I think that's a really great point that you made here, and one I agree with! Identifying as polyamorous doesn't mean you are automatically consenting to any and all forms of a polyamorous relationship. It's true, too, that even in polyamorous relationships consent is important; in fact, I'd say that to be polyamorous in a healthy way it's important to be
extra thoughtful about consent and how you communicate and plan around it.

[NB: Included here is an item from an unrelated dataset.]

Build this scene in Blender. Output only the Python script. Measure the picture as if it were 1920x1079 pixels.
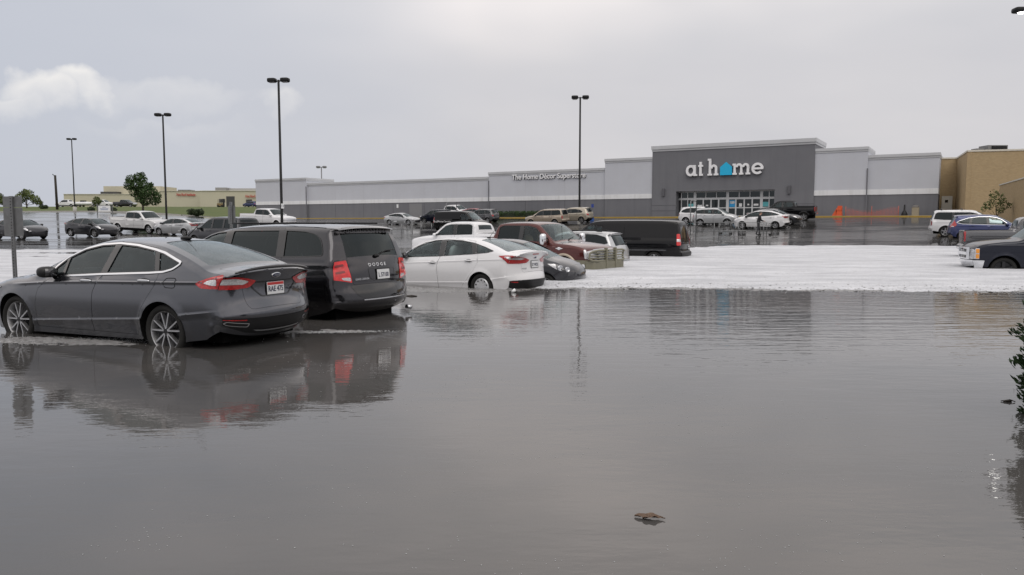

It isn't okay for your girlfriend to be pressuring you to be okay with her dating her crush (or anyone!) right now. If you have reservations about this, then it's important that you feel free to share them and that she listen and take them seriously. Also, has your friend/your gf's crush shown any interest in dating your girlfriend? It isn't clear to me if the two of them have talked about this possibility at all. Regardless, it just isn't fair, kind, or good polyamory practice for your girlfriend to dismiss any concerns casually, or to say that just because you're polyamorous it means you
must be okay with another relationship.
Also, I want to highlight what you said above because I think it's very important:
Im just a little scared to tell her how she hurt me and set those boundaries because I’m scared she’s going to tell me I’m not being considerate of her grief, which is what’s she’s been doing lately. Whenever I tell her something that’s been bothering me, she kinda tells me that I’m not considering her grief and it makes me feel like she just wants me to be okay with everything that’s happening and just blame the grief for her behavior and not take it personally.
As Sam said, setting boundaries or asking your girlfriend to treat you with respect in no way means you're disrespecting her grieving process. You can support a grieving partner by giving them some time and space to process their grief, and certainly it can be kind to understand that they may not be at their best while holding those painful feelings. However, it isn't cruel or unfeeling to insist on being treated well even while your girlfriend is grieving. She's still responsible for her own behavior during this difficult time, and it isn't acceptable for her to treat you badly or make bad faith arguments and then blame it on the grief she's feeling.
Of course she's not at her best right now; it sounds like her mother's death was very hard on her. But it still sounds like she's using that as an excuse for some behavior that isn't kind or loving on her part, and that's really sad and frustrating to hear. It sounds like you're already worried about expressing some basic needs and boundaries for fear of being ignored and dismissed, and that's just not a healthy position to be in, in a relationship.
I think this is something you do need to address with her, but I also think it's possible that she'll be unkind or dismissive when you do. But it isn't okay for her to treat you like this and keep using her grief as an excuse. Also: if she's grieving enough that it's difficult for her to treat you, her existing partner, well, then adding another partner is going to be a pretty bad idea for everyone involved, even if it's something you were okay with.